Sunday, March 9, 2014

VtM: Redemption's Teuton Trampling

So, about that one ridiculously overpowered way to play through VtM: Redemption. Let's look at the man behind the curtain. Let's spoilerize.

I call Christof a "prince Charming" for more ample reason than his chase after Anezka. Building up his Presence, turning him into a charismatic leader-type, not only lets you get infinite cash upon or even before reaching the modern age by reselling items to NPCs for higher than their original cost, but lets you get a steady supply of blood early on by charming enemies into walking helplessly into your fangs. This also trivializes most fights by separating groups of hostile NPCs.

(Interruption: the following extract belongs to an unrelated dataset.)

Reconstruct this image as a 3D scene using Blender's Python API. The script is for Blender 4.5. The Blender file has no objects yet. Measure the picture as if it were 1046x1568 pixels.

So, much of the game devolves into a dull but completely safe routine. Mind-control from a safe distance, bleed your target to death, move a few steps forward, repeat. Though you need a bit of fighting ability for when you find yourself isolated and for boss fights, you'll also usually have a henchman or two you can build for brute strength. You always have to keep your blood bank in mind. Most fights resolve to a bottom-line calculation of blood expenditure, and the way to spend absolutely no blood is by charming and feeding constantly. It's slow going.

However, some game areas were set up in direct opposition to this. The Tower of London is one, but the perfect example is the Teutonic Knight Base. On your way out, there's almost nothing to feed upon, as the tin-plated teutons all have neck-guards. They hit like trucks and every fight is close-quarters, making engaging them normally risky. Moreover, their armor makes clubs and swords impractical... but luckily, even if prince charming only has a sword-and-board, you can still build up old Wilhelm's Protean aggravated-damage-dealing claws to bypass that armor bonus. More effective and less risky than unbuffed group melee, more efficient than Serena's nuking, it's all about bum-rushing room after room of knights before they can surround you. You have a chance to take one character from fight to fight, buffed up to his eyeballs with fortitude, potence, celerity and claws and tear through a horde of lumbering enemies one by one before they react while martial instrumentation drums you ever-forth to glory!
So after all the role-playing vacillation about salvation and guilt and redemption, after all the calculated blood-bank nickel-and-diming, here for once there's nothing to do but hack and slash.

But focus on the first part of that last sentence, not just the second. The hack'n'slash is hardly brilliant in itself. It was the contrast against regular, charm-heavy gameplay which made the Teutonic Knight Base memorable. The novelty of this one area encouraging aggressive gameplay depended entirely on the careful blood-pool economics of the rest of your Dark Ages quests.

The catharsis of pure, rabid hack'n'slash can add a great deal to a game experience... if used sparingly and alongside more complex tasks.